The Pope issued a decree mandating that all slaves be forcibly baptized. And so they were. However, this did not prove enough to stomp out traditional religious practices. What the natives did is what Africans also did, and that disguises their native traditions in the language of their colonizer or native images. The codices of the Nahuatl became methods of pseudo conversion for years until the Spanish discovered and burned them. The Inquisition Tribunal would punish with death; anyone found guilty of “sorcery.” The slave owners considered all African and Native American religions to be sorcery. Since Islam was brought here from Africa, it, too, was considered a traditional African religion.[11]
Sylvaine Diouf, in her book, Servants of Allah, points out that the Wolof were experienced cavalry warriors. This was the method of warfare used by the Spanish. In Hispaniola, when the Spanish horsemen charged the Wolof revolutionaries, they did not flinch. They used a battle tactic they brought from Africa. They opened their ranks so the Spaniards could pass, then closed and attacked them within while regrouping to deal with the countercharge. By the 1540s, the Wolof had created their own cavalry with horses they stole. In a letter to the Spanish King, it stressed how these African Muslims were skilled with horse and lance.[12]
Throughout the New World these slave revolts showed consistency and continuity, from Africa to the Americas. The repetition of their Islamic African identity required tenacity and reflected a rejection of the world order that they were being forced into. Jihad, as a struggle against the vicissitudes of slavery, would symbolize the distinct character of Islam in the West: that of a justice movement. Today, there is a growing disillusionment about the available channels/mediums for change. This stems from having completely embraced the idealism of the system.
The Muslim slaves of Brazil, Haiti, and Jamaica drew towards the notion of freedom by verse (ayat) of the Holy Quran: “Oppression is worse than slaughter.”[13] Existentially, this prioritizes freedom over being merely alive and liberation over the loss.
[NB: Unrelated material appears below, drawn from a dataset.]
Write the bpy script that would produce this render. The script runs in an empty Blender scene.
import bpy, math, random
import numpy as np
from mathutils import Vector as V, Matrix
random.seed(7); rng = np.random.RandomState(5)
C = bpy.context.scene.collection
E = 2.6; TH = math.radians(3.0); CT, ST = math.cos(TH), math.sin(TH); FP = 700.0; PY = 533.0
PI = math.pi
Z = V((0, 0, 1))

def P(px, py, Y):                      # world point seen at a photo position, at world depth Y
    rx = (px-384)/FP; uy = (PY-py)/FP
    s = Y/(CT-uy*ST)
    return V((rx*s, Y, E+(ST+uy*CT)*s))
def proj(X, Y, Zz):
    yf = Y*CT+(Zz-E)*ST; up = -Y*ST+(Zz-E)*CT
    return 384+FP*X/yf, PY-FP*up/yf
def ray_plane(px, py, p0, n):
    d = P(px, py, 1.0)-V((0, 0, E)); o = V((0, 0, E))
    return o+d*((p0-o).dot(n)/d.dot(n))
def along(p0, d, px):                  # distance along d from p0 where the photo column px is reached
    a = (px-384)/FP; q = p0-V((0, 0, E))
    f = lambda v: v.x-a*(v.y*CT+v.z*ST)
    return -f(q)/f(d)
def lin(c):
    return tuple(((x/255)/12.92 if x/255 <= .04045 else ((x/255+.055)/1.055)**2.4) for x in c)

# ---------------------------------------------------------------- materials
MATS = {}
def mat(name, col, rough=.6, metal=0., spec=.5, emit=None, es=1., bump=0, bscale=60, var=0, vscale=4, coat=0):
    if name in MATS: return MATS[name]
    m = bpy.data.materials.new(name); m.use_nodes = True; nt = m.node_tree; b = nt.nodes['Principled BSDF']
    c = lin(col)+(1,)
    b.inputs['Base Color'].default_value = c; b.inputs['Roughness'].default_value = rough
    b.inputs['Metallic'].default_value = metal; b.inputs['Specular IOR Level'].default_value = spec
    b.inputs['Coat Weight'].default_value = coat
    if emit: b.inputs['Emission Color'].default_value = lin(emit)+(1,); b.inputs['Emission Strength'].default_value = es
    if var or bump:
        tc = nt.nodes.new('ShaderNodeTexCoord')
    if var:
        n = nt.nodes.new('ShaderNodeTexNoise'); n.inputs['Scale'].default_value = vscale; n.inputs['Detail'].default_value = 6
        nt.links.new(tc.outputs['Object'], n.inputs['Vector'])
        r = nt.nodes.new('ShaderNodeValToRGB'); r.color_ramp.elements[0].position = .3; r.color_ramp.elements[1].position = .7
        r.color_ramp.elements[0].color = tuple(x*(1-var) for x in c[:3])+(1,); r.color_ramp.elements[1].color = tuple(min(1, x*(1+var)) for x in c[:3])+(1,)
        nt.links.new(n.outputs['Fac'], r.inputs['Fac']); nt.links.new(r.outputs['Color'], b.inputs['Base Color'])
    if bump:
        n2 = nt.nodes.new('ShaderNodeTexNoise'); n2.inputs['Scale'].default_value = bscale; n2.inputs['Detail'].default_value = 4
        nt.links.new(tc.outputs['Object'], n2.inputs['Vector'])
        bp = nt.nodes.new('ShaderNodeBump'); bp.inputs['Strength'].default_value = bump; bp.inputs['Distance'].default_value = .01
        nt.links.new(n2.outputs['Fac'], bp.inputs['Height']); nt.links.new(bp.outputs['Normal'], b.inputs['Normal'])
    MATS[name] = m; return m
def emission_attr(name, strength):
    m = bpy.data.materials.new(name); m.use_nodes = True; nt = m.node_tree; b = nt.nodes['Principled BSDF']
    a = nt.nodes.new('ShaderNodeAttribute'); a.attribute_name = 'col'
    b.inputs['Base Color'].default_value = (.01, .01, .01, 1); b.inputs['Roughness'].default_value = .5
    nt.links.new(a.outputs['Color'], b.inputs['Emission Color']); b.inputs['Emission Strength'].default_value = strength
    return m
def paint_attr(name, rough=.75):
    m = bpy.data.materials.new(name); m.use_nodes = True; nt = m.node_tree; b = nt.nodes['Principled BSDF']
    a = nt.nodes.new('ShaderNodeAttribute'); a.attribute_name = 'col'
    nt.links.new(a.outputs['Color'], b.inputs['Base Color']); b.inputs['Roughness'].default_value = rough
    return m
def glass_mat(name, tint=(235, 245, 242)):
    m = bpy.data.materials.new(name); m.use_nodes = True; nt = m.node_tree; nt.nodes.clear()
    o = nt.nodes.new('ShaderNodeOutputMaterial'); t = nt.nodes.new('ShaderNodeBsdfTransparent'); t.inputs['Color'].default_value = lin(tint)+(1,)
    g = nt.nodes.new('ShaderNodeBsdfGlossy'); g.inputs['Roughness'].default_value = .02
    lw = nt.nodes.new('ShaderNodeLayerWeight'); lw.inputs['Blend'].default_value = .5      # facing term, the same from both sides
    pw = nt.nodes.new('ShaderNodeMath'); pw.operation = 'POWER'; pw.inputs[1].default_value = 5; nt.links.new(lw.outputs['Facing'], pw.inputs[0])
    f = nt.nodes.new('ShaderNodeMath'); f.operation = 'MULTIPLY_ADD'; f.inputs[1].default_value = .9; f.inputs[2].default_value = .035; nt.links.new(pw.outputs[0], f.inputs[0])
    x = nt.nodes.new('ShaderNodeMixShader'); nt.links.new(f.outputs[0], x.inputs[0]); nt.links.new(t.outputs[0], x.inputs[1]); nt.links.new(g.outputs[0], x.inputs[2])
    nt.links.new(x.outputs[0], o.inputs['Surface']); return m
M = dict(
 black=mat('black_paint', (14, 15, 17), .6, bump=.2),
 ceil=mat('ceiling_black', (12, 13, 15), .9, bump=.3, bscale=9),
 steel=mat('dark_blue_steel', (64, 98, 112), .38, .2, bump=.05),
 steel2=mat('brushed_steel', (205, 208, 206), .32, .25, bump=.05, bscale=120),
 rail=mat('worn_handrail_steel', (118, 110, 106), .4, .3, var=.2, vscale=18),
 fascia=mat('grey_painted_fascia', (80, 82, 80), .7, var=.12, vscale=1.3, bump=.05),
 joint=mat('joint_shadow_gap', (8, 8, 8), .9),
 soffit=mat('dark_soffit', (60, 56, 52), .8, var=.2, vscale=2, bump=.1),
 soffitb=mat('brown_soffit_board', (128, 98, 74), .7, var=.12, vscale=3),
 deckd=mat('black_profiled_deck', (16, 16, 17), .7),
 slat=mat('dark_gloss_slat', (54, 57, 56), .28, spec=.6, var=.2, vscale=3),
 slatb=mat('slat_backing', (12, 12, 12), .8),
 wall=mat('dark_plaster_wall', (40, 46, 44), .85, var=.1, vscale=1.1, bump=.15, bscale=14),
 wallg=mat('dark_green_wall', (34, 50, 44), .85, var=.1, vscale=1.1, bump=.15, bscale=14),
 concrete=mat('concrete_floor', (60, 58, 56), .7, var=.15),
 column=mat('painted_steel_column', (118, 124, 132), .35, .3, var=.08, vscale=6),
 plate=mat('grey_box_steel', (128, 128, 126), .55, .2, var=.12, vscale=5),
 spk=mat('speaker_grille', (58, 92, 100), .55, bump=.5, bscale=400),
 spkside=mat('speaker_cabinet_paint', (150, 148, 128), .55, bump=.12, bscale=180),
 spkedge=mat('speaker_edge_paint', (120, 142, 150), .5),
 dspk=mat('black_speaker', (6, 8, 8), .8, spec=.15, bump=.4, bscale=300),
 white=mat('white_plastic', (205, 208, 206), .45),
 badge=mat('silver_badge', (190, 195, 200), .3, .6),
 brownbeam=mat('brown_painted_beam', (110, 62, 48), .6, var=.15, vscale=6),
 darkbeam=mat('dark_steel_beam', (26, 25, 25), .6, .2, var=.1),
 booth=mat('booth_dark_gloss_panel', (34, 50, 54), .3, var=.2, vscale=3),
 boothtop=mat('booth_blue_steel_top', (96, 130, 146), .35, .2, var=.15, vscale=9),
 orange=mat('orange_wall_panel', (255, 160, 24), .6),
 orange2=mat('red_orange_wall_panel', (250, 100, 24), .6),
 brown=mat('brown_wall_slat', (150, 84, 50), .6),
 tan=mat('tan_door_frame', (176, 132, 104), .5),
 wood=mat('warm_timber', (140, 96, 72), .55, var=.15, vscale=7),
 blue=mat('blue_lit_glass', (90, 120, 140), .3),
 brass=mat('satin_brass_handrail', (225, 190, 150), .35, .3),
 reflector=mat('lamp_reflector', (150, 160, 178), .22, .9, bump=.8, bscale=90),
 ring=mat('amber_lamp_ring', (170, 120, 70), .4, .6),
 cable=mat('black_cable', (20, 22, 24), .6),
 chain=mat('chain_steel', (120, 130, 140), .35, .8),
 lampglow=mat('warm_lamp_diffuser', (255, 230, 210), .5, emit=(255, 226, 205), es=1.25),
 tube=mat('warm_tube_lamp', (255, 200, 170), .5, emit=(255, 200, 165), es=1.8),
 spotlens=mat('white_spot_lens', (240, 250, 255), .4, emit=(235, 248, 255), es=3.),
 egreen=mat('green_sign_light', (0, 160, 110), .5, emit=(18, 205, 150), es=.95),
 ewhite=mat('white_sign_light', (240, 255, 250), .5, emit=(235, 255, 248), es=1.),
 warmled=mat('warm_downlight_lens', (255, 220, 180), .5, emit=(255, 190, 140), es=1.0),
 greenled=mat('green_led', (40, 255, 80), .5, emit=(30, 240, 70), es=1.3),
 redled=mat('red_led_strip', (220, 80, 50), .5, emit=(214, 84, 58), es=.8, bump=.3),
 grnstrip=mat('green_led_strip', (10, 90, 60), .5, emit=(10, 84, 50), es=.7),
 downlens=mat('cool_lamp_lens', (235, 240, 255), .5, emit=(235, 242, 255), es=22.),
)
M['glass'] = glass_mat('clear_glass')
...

Even within the slave society of the European settler-colonies, slaves acquired menial ‘luxuries’ and ‘statuses.’ The revolutionaries understood that these accruements were not real gains when existentially they were captive. In fact, the ‘gains’ reinforced the system of oppression by placating them. Islam was a liberating force that freed the mind, which motivated the body, and it was done collectively. These are the virtues that are necessary to bring about actual freedom: A strong sense of identity that is not shaped by the values of the oppressor, a strong sense of obligation and duty to one’s Lord and their people, and losing our fear of death. True liberation is merited by these traits alone.[14]
Ponder the significance of the first time the word jihad shows up in the Americas, it’s tied to slave revolts. It means that Islam did not enter the New World passively. With all the criticism about religion justifying oppression, there can be no doubt that Islam incited Black people to fight back. For enslaved Africans, Islam made fighting against their enslavement a holy war. By giving them a language to demonize slavery and to see themselves as righteous. That matters. It means Islam in the Americas taught submission to Allah, not the White Man.
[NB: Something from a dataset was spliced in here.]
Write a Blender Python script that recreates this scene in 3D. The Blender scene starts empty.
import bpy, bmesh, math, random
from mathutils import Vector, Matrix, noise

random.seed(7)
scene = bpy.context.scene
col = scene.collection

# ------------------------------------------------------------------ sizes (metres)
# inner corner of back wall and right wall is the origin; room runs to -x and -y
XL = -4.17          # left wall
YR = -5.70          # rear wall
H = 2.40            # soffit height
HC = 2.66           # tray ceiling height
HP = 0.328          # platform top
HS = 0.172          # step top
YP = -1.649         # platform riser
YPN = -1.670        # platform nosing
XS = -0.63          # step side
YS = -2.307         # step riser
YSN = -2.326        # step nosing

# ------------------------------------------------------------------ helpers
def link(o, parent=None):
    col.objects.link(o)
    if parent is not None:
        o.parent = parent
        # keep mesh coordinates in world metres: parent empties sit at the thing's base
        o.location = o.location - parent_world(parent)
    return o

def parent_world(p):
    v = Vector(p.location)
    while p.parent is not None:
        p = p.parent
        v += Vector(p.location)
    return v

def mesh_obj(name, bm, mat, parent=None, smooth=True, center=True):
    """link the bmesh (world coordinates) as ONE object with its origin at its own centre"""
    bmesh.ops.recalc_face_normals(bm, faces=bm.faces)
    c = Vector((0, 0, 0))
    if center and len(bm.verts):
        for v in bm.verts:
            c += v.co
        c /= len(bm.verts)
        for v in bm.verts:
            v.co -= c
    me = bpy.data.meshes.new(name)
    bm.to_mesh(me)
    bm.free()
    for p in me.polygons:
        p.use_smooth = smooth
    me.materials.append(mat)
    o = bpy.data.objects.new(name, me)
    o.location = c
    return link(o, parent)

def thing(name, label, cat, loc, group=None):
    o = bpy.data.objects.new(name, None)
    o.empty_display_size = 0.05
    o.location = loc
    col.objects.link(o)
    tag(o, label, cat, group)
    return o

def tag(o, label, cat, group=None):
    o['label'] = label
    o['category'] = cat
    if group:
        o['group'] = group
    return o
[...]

[1] João José Reis, Slave Rebellion in Brazil: The Muslim Uprising of 1835 in Bahia (Baltimore: Johns Hopkins University Press, 1995), xiii.
[2] João José Reis, “Slave Resistance in Brazil: Bahia, 1807–1835,” Luso-Brazilian Review 25, no. 1 (1988): 111–44.
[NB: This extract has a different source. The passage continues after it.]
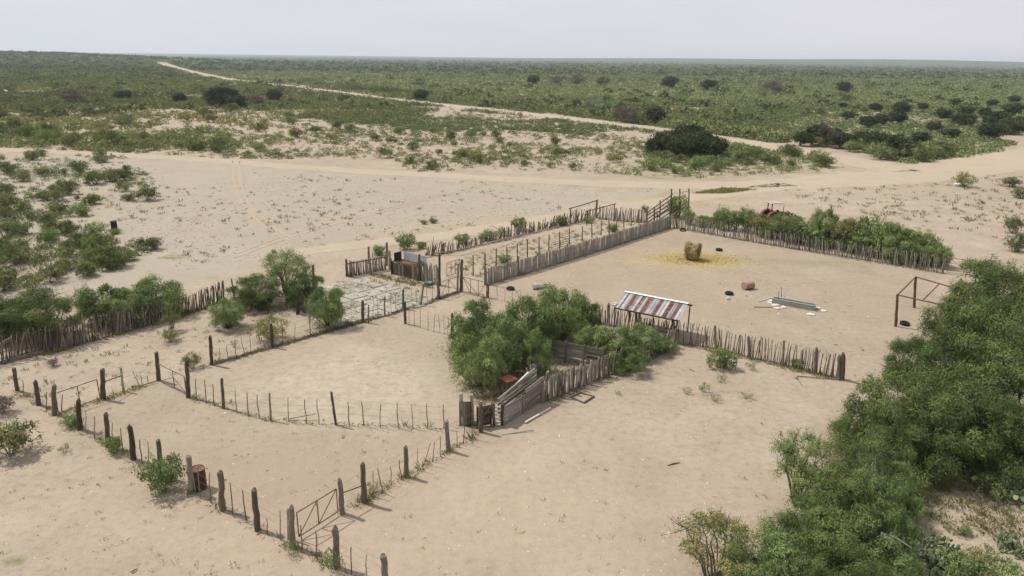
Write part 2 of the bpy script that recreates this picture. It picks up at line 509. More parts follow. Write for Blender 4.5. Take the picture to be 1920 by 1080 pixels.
def plant_meshes(name, seed, rad, hgt, lobes, sprigs, leaves, ll, lw, base=0.25, lobe_r=0.34, stems=4, stem_r=0.09,
                 mat='leaf_mesquite', smat='bark', flat=0.75, fan=False, gap=0.0, droop=0.35, spacing=.80, shell=.62, skirt=False, twigs=True):
    """a shrub or small tree of unit build: stems, limbs to lobes, feathery sprigs of small leaves in each lobe"""
    rng = np.random.default_rng(seed)
    st = random.getstate(); random.seed(seed)
    wood = MB()
    roots = []
    for k in range(stems):
        a = k * 6.283 / stems + rng.uniform(-.6, .6)
        roots.append((a, np.array([math.cos(a), math.sin(a), 0]) * rng.uniform(.02, .06) * rad))
    cs = []; tries = 0
    while len(cs) < lobes and tries < 4000:
        tries += 1
        u = rng.normal(size=3); u /= np.linalg.norm(u)
        r = rng.uniform(0.45, 1.0) ** 0.6 * (1 - lobe_r * .7)
        p = np.array([u[0] * r * rad, u[1] * r * rad, 0])
        zz = base + (1 - base) * (0.5 + 0.5 * u[2] * r)
        p[2] = zz * hgt * (1 - .12 * (r if u[2] > 0 else 0)) - lobe_r * rad * flat * .5
        p[2] = max(p[2], base * hgt * .8)
        if skirt and len(cs) % 3 == 0:
            a_ = rng.uniform(0, 6.283); p = np.array([math.cos(a_) * rad * .62, math.sin(a_) * rad * .62, hgt * rng.uniform(.12, .3)])
        if all(np.linalg.norm((p - q) / np.array([1, 1, .8])) > lobe_r * rad * spacing for q in cs): cs.append(p)
    V = []; val = []
    for li, c in enumerate(cs):
        ang = math.atan2(c[1], c[0])
        a0, rt = min(roots, key=lambda q: abs(math.atan2(math.sin(q[0] - ang), math.cos(q[0] - ang))) + rng.uniform(0, .5))
        r0 = stem_r * rng.uniform(.55, 1.0)
        b0 = np.array([rt[0], rt[1], -0.08])
        if fan:
            path = bez(b0, c, 0.02, 4, .02, rng)
        else:
            mid = np.array([c[0] * .42 + rng.normal() * .06 * rad, c[1] * .42 + rng.normal() * .06 * rad, max(c[2] * .52, .25 * hgt * base + .1)])
            path = bez(b0, mid, -.03, 3, .04, rng) + bez(mid, c, .03, 3, .05, rng)[1:]
        n = len(path)
        wood.tube(path, [r0 * (1 - .8 * i / (n - 1)) for i in range(n)], 5, .1, False)
        if twigs:
            for _ in range(2):
                u = rng.normal(size=3); u[2] = abs(u[2]) * .8 + .2; u /= np.linalg.norm(u)
                e = c + u * lobe_r * rad * rng.uniform(1.1, 1.7)
                wood.tube([Vector(c), Vector((c + e) / 2 + rng.normal(size=3) * .06 * rad * lobe_r), Vector(e)], [r0 * .3, r0 * .2, r0 * .08], 3, 0, False)
        lr = lobe_r * rad * rng.uniform(.62, 1.25)
        lc = rng.uniform(.75, 1.15)
        lv = rng.uniform(0, 1)
        for sidx in range(sprigs):
            if rng.uniform() < gap: continue
            u = rng.normal(size=3); u[2] = u[2] * .8 + .42; u /= np.linalg.norm(u)
            rr = rng.uniform(shell, 1.0)
            stray = rng.uniform() < .16
            if stray: rr = rng.uniform(1.1, 1.55)
            p = c + u * np.array([1, 1, flat]) * lr * rr
            if p[2] < .04: p[2] = rng.uniform(.04, .2) * hgt
            if stray or sidx % 3 == 0:
                wood.tube([Vector(c), Vector((c + p) / 2 + rng.normal(size=3) * .05 * lr), Vector(p)], [r0 * .25, r0 * .16, r0 * .07], 3, 0, False)
            m = max(3, int(leaves * rng.uniform(.5, 1.3) * lc * (.55 if stray else 1)))
            sr = lr * (.15 if stray else .20)
            q = p + rng.normal(size=(m, 3)) * np.array([sr, sr, sr * .7])
            d = rng.normal(size=(m, 3))
            un = unit((q - c) / np.array([1, 1, flat]))
            d = d - un * (np.sum(d * un, 1, keepdims=True) * .75) + un * .25
            d[:, 2] -= droop * rng.uniform(.2, 1.4, m)
            V.append(leaf_quads(q, d, ll * rng.uniform(.6, 1.35, m), lw * rng.uniform(.6, 1.3, m), rng, un))
            val.append(np.clip(lv * .70 - .12 + rng.uniform(0, .42) + rng.uniform(0, .25, m), 0, 1))
    random.setstate(st)
    V = np.concatenate(V)
    kz = hgt / np.percentile(V[:, 2], 99.7); kr = rad / np.percentile(np.hypot(V[:, 0], V[:, 1]), 98)
    V = V * np.array([kr, kr, kz])
    wood.v = [(a * kr, b * kr, c * kz) for a, b, c in wood.v]
    lm = fast_mesh(name + '_crown', V, 4, mat, np.concatenate(val))
    wm = bpy.data.meshes.new(name + '_wood')
    wm.from_pydata(wood.v, [], wood.f); wm.materials.append(MATS[smat]); wm.update()
    return wm, lm

# ================================================================== THE SETTING
def axis_coords(lo, hi, step, far_lo, far_hi, g=1.09):
    a = list(np.arange(lo, hi + 1e-6, step))
    s = step; x = hi
    while x < far_hi:
        s *= g; x += s; a.append(x)
    s = step; x = lo
    while x > far_lo:
        s *= g; x -= s; a.insert(0, x)
    return np.array(a)

# zones of the land, outlined on the photograph and carried to the ground
Z_FIELD = [(300, 121), (700, 112), (1300, 117), (1920, 124), (1920, 205), (1480, 205), (1480, 262), (1330, 250), (1240, 236), (1000, 208), (740, 181), (500, 153), (420, 144)]
Z_LEFT = [(-200, 98), (300, 104), (300, 125), (430, 151), (690, 184), (730, 196), (780, 226), (600, 218), (480, 206), (330, 208), (150, 206), (-200, 212)]
Z_MID = [(-200, 208), (330, 204), (640, 210), (800, 222), (700, 190), (1240, 246), (1500, 282), (1600, 318), (1400, 330), (1150, 326), (900, 318), (650, 300), (400, 290), (-200, 272)]
Z_NEARL = [(-200, 284), (140, 292), (270, 312), (320, 350), (290, 380), (190, 400), (230, 440), (310, 460), (215, 500), (110, 530), (-200, 560)]
Z_RIGHT = [(1480, 205), (1920, 190), (1920, 268), (1850, 300), (1700, 292), (1560, 262), (1480, 245)]
Z_BAND = [(1200, 296), (1350, 290), (1430, 280), (1530, 290), (1610, 318), (1560, 322), (1420, 334), (1300, 332), (1220, 318)]

gx = axis_coords(-62, 62, 0.5, -16000, 16000)
gy = axis_coords(9, 128, 0.5, -1500, 16000)
XX, YY = np.meshgrid(gx, gy)
ZZ = gz(XX, YY)
nx, ny = len(gx), len(gy)
gv = np.stack([XX, YY, ZZ], -1).reshape(-1, 3).astype(np.float32)
ii = np.arange(nx * ny).reshape(ny, nx)
gq = np.stack([ii[:-1, :-1], ii[:-1, 1:], ii[1:, 1:], ii[1:, :-1]], -1).reshape(-1)
gm = bpy.data.meshes.new('ground')
gm.vertices.add(len(gv)); gm.vertices.foreach_set('co', gv.ravel())
gm.loops.add(len(gq)); gm.loops.foreach_set('vertex_index', gq.astype(np.int32))
gm.polygons.add(len(gq) // 4); gm.polygons.foreach_set('loop_start', np.arange(0, len(gq), 4, dtype=np.int32))
gm.polygons.foreach_set('use_smooth', np.ones(len(gq) // 4, bool))
gm.update(calc_edges=True)
U, Vv = to_px(XX.ravel(), YY.ravel(), ZZ.ravel() * 0)
front = (YY.ravel() > 5)
X_, Y_ = XX.ravel(), YY.ravel()
U = U + (vnoise(X_, Y_, 16, 4) - .5) * 110 + (vnoise(X_, Y_, 55, 5) - .5) * 130
Vv = Vv + ((vnoise(X_, Y_, 14, 6) - .5) * .9 + (vnoise(X_, Y_, 50, 7) - .5) * .8) * 22 * np.clip((Vv - 100) / 130, .1, 1.3)
grass = np.zeros(len(X_))
def zone(poly, k):
    global grass
    w = inpoly(U, Vv, poly) & front
    grass = np.where(w, np.maximum(grass, k), grass)
zone(Z_LEFT, 0.62); zone(Z_FIELD, 0.74); zone(Z_MID, 0.44); zone(Z_NEARL, 0.44); zone(Z_RIGHT, 0.60); zone(Z_BAND, 0.56)
STREAK = lambda x, y: vnoise(np.asarray(x) / 4.5, np.asarray(y), 13, 77) * (np.hypot(x, y) < 420)
grass = np.where((STREAK(X_, Y_) > .80) & (grass > .6), .42, grass)
far = np.clip((np.hypot(X_, Y_) - 420) / 200, 0, 1)
grass = np.maximum(grass, 0.95 * far)
side = np.clip((np.abs(X_) - 70) / 40, 0, 1) * (Y_ < 130)          # the same scrub goes on beside and behind the view
grass = np.maximum(grass, 0.36 * side)
def blob(px, py, rx, ry, p=1.6):
    c = at(px, py)
    return np.exp(-(((X_ - c.x) / rx) ** 2 + ((Y_ - c.y) / ry) ** 2) ** (p / 2))
straw = np.clip(blob(1300, 484, 3.0, 2.2) * 1.25 + blob(1335, 490, 2.0, 1.3) * .6 + blob(1210, 490, 3.5, 1.6) * .28 + blob(1000, 500, 6, 2.0) * 0.08, 0, 1)
straw = np.maximum(straw, .30 * blob(1240, 378, 9, 3.5)); straw = np.maximum(straw, .22 * blob(900, 425, 10, 2.5))
dung = np.clip(blob(1500, 492, 4.2, 1.0) * .75 + blob(1555, 495, 2.5, 1.2) * .5 + blob(1400, 585, 5, 1.2) * .22 + blob(1330, 700, 2.4, 2.2) * .15
               + blob(1130, 480, 8, 3.0) * .16 + blob(950, 700, 2.6, 3.2) * .75 + blob(1200, 690, 5.0, 1.6) * .22 + blob(1090, 690, 2.2, 1.4) * .5
               + blob(480, 580, 4, 2.5) * .35 + blob(1840, 890, 3, 1.2) * .35 + blob(1600, 940, 2.6, 3) * .6 + blob(1400, 1070, 2, 1.5) * .5 + blob(620, 440, 16, 3.0) * .12, 0, 1)
pale = np.clip(blob(650, 720, 6.5, 5.0, 3) * .85 + blob(520, 830, 8, 2.4, 2.5) * .35 + blob(450, 480, 12, 5, 2) * .45 + blob(640, 545, 4, 3) * .5 + blob(1780, 990, 3, 2.5) * .5, 0, 1)
pink = np.clip(blob(900, 950, 11, 6, 3) + blob(450, 960, 8, 4, 3) * .7 + blob(1100, 560, 14, 6, 3) * .7, 0, 1)
gpatch = np.clip(blob(330, 482, 3.0, 2.0) * .75 + blob(560, 1050, 1.2, 1.0) * .3 + blob(30, 1050, 1.6, 1.0) * .62 + blob(720, 505, 5, 1.4) * .52
                 + blob(1800, 940, 4.0, 2.0) * .30 + blob(900, 720, 2, 1.5) * .5 + blob(830, 650, .8, .7) * .7 + blob(700, 570, 4, 3) * .35 + blob(940, 440, 8, 2) * .30 + blob(1700, 345, 10, 3) * .22
                 + blob(1690, 560, 3, 2) * .35 + blob(460, 610, 7, 2) * .3, 0, 1)
grass = np.maximum(grass, gpatch)
U0, V0 = to_px(X_, Y_, Y_ * 0)
U0 = U0 + (vnoise(X_, Y_, 3, 14) - .5) * 30; V0 = V0 + (vnoise(X_, Y_, 3, 15) - .5) * 16
trod = np.zeros(len(X_))
for poly, k_ in (([(60, 760), (110, 775), (300, 718), (355, 748), (510, 795), (640, 803), (835, 810), (690, 935), (560, 1018), (300, 890)], .62), ([(760, 615), (905, 540), (1260, 428), (1770, 515), (1690, 640), (1575, 705), (1270, 640), (1140, 605), (850, 640)], .42), ([(355, 740), (500, 655), (760, 610), (850, 640), (870, 700), (640, 640), (420, 740)], .35)):
    trod = np.maximum(trod, k_ * (inpoly(U0, V0, poly) & front))
grey = 1.0 * (inpoly(U0, V0, [(-200, 285), (300, 300), (640, 322), (1000, 345), (1260, 362), (1000, 405), (700, 445), (560, 480), (300, 540), (-200, 600)]) & front)
def soft(a, n_):
    a = a.reshape(ny, nx).copy()
    for _ in range(n_):
        a[1:-1, 1:-1] = (a[1:-1, 1:-1] * 2 + a[:-2, 1:-1] + a[2:, 1:-1] + a[1:-1, :-2] + a[1:-1, 2:]) / 6
    return a.ravel()
grey = soft(grey, 6)
tt = trod.reshape(ny, nx)
for _ in range(3):
    tt[1:-1, 1:-1] = (tt[1:-1, 1:-1] * 2 + tt[:-2, 1:-1] + tt[2:, 1:-1] + tt[1:-1, :-2] + tt[1:-1, 2:]) / 6
trod = tt.ravel()
for nm, arr in (('trod', trod), ('grey', grey), ('grass', grass), ('straw', straw), ('dung', dung), ('pale', pale), ('pink', pink), ('wood', np.clip((np.hypot(X_, Y_) - 500) / 500, 0, 1))):
    a_ = gm.attributes.new(nm, 'FLOAT', 'POINT'); a_.data.foreach_set('value', arr.astype(np.float32))
gm.materials.append(MATS['sand'])
ground = mesh_obj('ground', gm); ground['kind'] = 'structure'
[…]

[3] Roger Bastide, The African Religions of Brazil: Toward a Sociology of the Interpenetration of Civilizations (Baltimore: Johns Hopkins University Press, 1978).
[4] Sylviane A. Diouf, Servants of Allah: African Muslims Enslaved in the Americas (New York: NYU Press, 1998), 151.
[5] Ibid.
[6]C. Malenfant, Des colonies, et particulièrement de celle de Saint-Domingue: Mémoire historique et politique (Paris: Audibert, 1814), quoted in Joanne M. Braxton and Maria I. Diedrich, Monuments of the Black Atlantic: Slavery and Memory (Münster: LIT Verlag, 2004), 81.
[7] Moses E. Ochonu, “Caliphate Expansion and Sociopolitical Change in Nineteenth-Century Lower Benue Hinterlands,” Journal of West African History 1, no. 1 (2015): 133–78, https://doi.org/10.14321/jwestafrihist.1.1.0133.
[8] Afroz Sultana, “From Moors to Marronage: The Islamic Heritage of the Maroons in Jamaica,” Journal of Muslim Minority Affairs 19, no. 2 (1999): 161–79, https://doi.org/10.1080/13602009908716434.
[9] Charles R. Foy, Ports of Slavery, Ports of Freedom: How Slaves Used Northern Seaports’ Maritime Industry to Escape and Create Trans-Atlantic Identities, 1713–1783 (PhD diss., Rutgers University–New Brunswick, 2008).
[10] Diouf, Servants of Allah, 145–46.
[11] David E. Stannard, American Holocaust: Columbus and the Conquest of the New World (New York: Oxford University Press, 1992), 60-90.
[12] Diouf, 148.
[13] The Holy Quran (2:191).
[14] The freedom that is meant herein Islamic and Black Muslim discourse is not a freedom from rules, restrictions, or hierarchy. It is a freedom from anything that obstructs the human being from fulfilling their purpose for existing. More will be written about this, but for now, it suffices to say that this concept of freedom rejects the Enlightenment or humanist ideas about the subject.